The effect of the court’s charge and its refusal to charge as requested was to remove the provisions of the prior will from the jury’s consideration, contrary to the rule that a radical change in testamentary intentions by an aged and sick person under circumstances conducive to undue influence are important elements to be considered (Children’s Aid Soc. v. Loveridge, 70 N. Y. 387, 402; McLaughlin v. McDevitt, 63 N. Y. 213, 217; Matter of Lachat, 184 Misc. 492, 497).

*629In Matter of Lachat (supra, p. 497), Surrogate Foley observed that: “ A change of intent from a formal instrument, with a carefully thought-out plan of distribution to a subsequent plan which benefits a person charged with undue influence is always an important element for consideration in a contest.”

Since it is impossible to determine with any degree of certainty whether the jury in this closely contested proceeding was not influenced by these errors, the interests of justice require a new trial.

The decree appealed from should be reversed on the law and a new trial ordered, with costs to appellants to abide the event.

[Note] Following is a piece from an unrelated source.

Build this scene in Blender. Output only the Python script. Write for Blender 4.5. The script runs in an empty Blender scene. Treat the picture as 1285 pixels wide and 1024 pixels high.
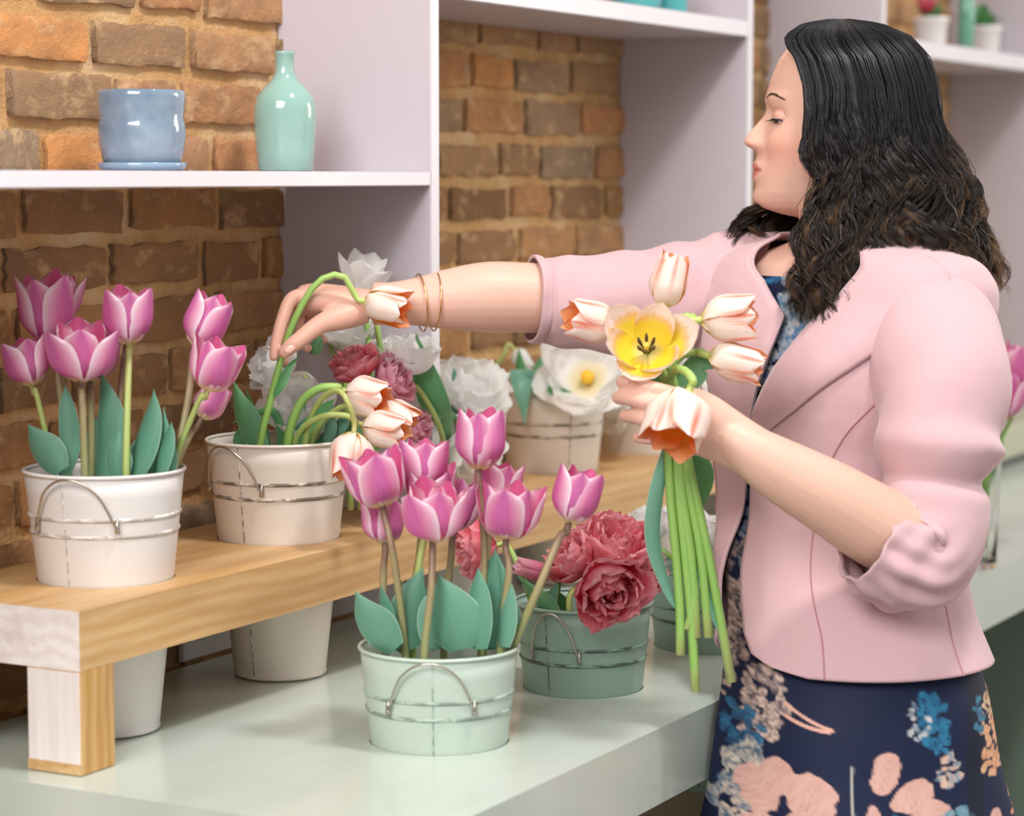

The notice of appeal recites orders denying motions of contestants. These orders are not discussed in the points of the parties and are not passed upon by this court. In view of the direction for a new trial, the parties may make such motions incident thereto as they may be advised.

Rabin and Bergan, JJ. concur with Cox, J.; Breitel, J. P., and Botein, J., dissent and vote to affirm in the following memorandum: We agree with the statements of law contained in the majority opinion, but believe that on the whole charge and the rulings on requests the jury was correctly informed as to the applicable principles.

Decree reversed and new trial ordered, with costs tó the appellants to abide the event.